Manca meno di un mese al Santo Natale, tutto ci ricorda l’imminenza delle Feste, la televisione, le vetrine, le strade illuminate.
Sono nata nel 1931, ricordo ancora con nostalgia la vecchia casa del Pratello, vecchio quartiere di Bologna, con la mamma e la nonna. La cucina conservava ancora il focolare dove la mamma allestiva il presepe, se a Napoli in casa Cupiello c’era qualche problema a preparare il presepe, in casa nostra la mamma aveva carta bianca, era lei l’artista esperta nell’arte del fai da te, la nonna era contenta, io ero piccola e come tutti i bambini aspettavo Gesù Bambino. Era Lui che portava i regali, Babbo Natale era ancora molto lontano dal fare la sua comparsa nelle case degli italiani.
La vigilia di Natale la mamma faceva i tortellini, io li mettevo in fila, la nonna seduta in poltrona vicino alla stufa economica si godeva il calduccio.

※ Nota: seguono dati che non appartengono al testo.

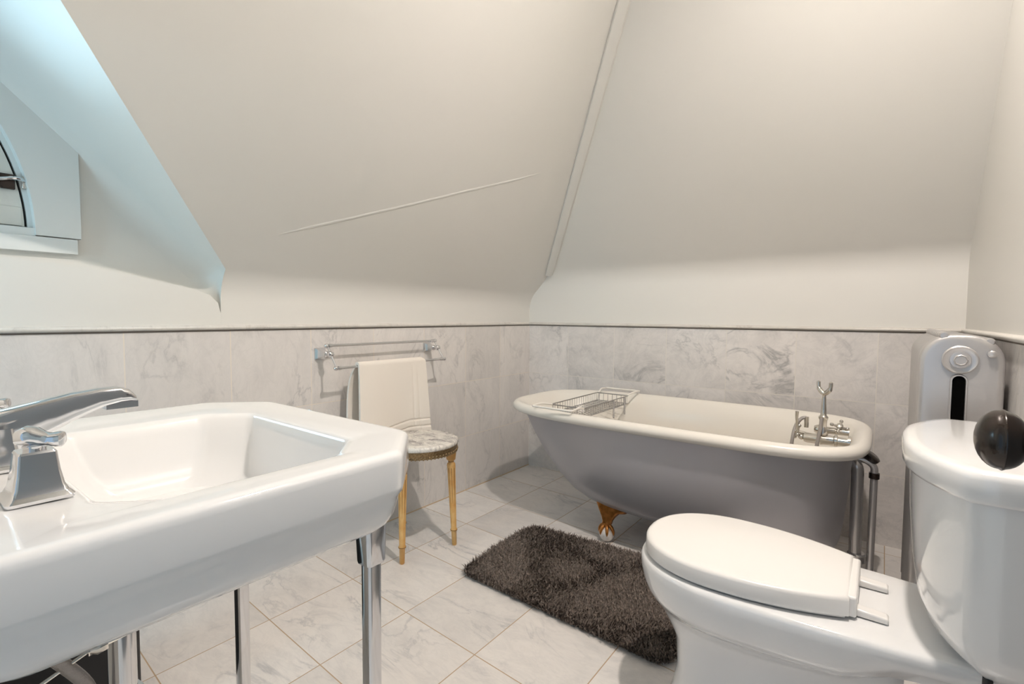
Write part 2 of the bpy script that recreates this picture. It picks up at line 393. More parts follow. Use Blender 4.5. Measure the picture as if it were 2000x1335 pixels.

A quei tempi la vigilia di Natale i negozi rimanevano aperti anche fino alle undici di sera per dar modo ai loro clienti di rimediare i denari per gli ultimi acquisti. C’era la bella, sana abitudine di cercare di pareggiare tutti i conti per le Feste, portava male iniziare l’anno con dei debiti.
Se era possibile cercavi di fare in modo di pagare il calzolaio che ti aveva risuolato le scarpe, a sua volta la moglie del calzolaio pagava la sartina che le aveva cucito l’abito, anche la sartina con quel poco denaro pagava il barbiere che aveva tagliato i capelli ai figli, il barbiere aveva una spina nel cuore, doveva ancora finire di pagare il carbone al carbonaio che a sua volta era in arretrato col bottegaio di generi alimentari, la sua “lista” era forse la più lunga. In tanti facevano la spesa a credito, col libretto, il negoziante scriveva il conto e appena era possibile si cercava di saldare. Cosa che la mamma non ha mai fatto, nella sua filosofia si dovevano far bastare i pochi soldi che c’erano perché il mese successivo non c’era da sperare che le finanze andassero meglio.
D’inverno molti padri e mariti speravano che nevicasse così andavano a spalare la neve e a rimediare qualche soldino per sfamare la famiglia. Col freddo i muratori ed altre categorie di operai non lavoravano e mangiare si mangia tutti i giorni.
All’apice di questa piramide, in questo micro-mondo di povera gente che viveva alla giornata, c’era il padrone di casa. Per loro era un gran signore! Poteva spendere, abiti e cappellini alla signora, se aveva una famiglia a cui piacevano le belle scarpe era cosa buona, se la famiglia era numerosa ancora meglio. Al calzolaio il lavoro non mancava, i soldini giravano e la povera gente poteva la vigilia di Natale comperarsi l’anguilla marinata dal salumiere sotto casa per la cena della vigilia.
Per le feste in questo frenetico scambio di piccole somme da un portafoglio all’altro girava un po’ di denaro. È proprio vero: un paio di scarpe nuove e muovi il mondo. Se il calzolaio lavora tutto cammina, dà impulso all’economia locale. Così la moglie quell’anno potrà farsi anche il cappotto nuovo, la sartina taglierà i capelli a tutta la famiglia e, con qualche attenzione in più, farsi anche la permanente, il barbiere potrà mettersi in pari col carbonaio che a sua volta salderà il bottegaio.
«Sono già le undici, chiudiamo» dice la moglie al salumiere, «andiamo a casa a cambiarci, andremo alla messa di mezzanotte».
A Bologna negli anni 30 c’era questa usanza, se era possibile pareggiare tutti i conti in sospeso, iniziare l’anno con dei debiti portava male, te li trascinavi per tutto l’anno. Così quelle 50 lire sì trasferivano da un portafoglio all’altro, dieci a te, dieci a me, cinque a lui, ci si accontentava di poco per essere felici.
La magia si rinnovava ogni anno, a Natale le mamme, non so con quale alchimia, riuscivano sempre a preparare un buon brodo con i tortellini. Non ricordo pranzi luculliani però negli anni trenta i tortellini, la gallina non sono mai mancati sulla nostra tavola. Chi aveva il cappone lo legava per i piedi fuori dalla finestra. Un po’ perché non c’era il frigorifero e tanto per far vedere ai vicini il benessere, l’abbondanza che regnava in quella casa.
C’era anche l’usanza di non sparecchiare la tavola la vigilia di Natale perché se bussavano Maria e Giuseppe dovevano trovare qualcosa da mangiare e si metteva un pezzo di legna nella stufa prima di andare a dormire, Gesù doveva trovare un po’ di calduccio al suo arrivo sulla terra.
Nella mia modesta casa nel Pratello, io, la mamma, la nonna, aspettavamo così il Santo Natale. Denari ne correvano pochi come in molte famiglie. Regali ? Sciocchezze: un temperino, un nastro per i capelli, una borsetta, un manicotto, tutto fai da te con qualcosa di rimediato dalla mamma. Ci volevamo bene, è l’atmosfera più bella da ricordare per una vita, aspettando Gesù.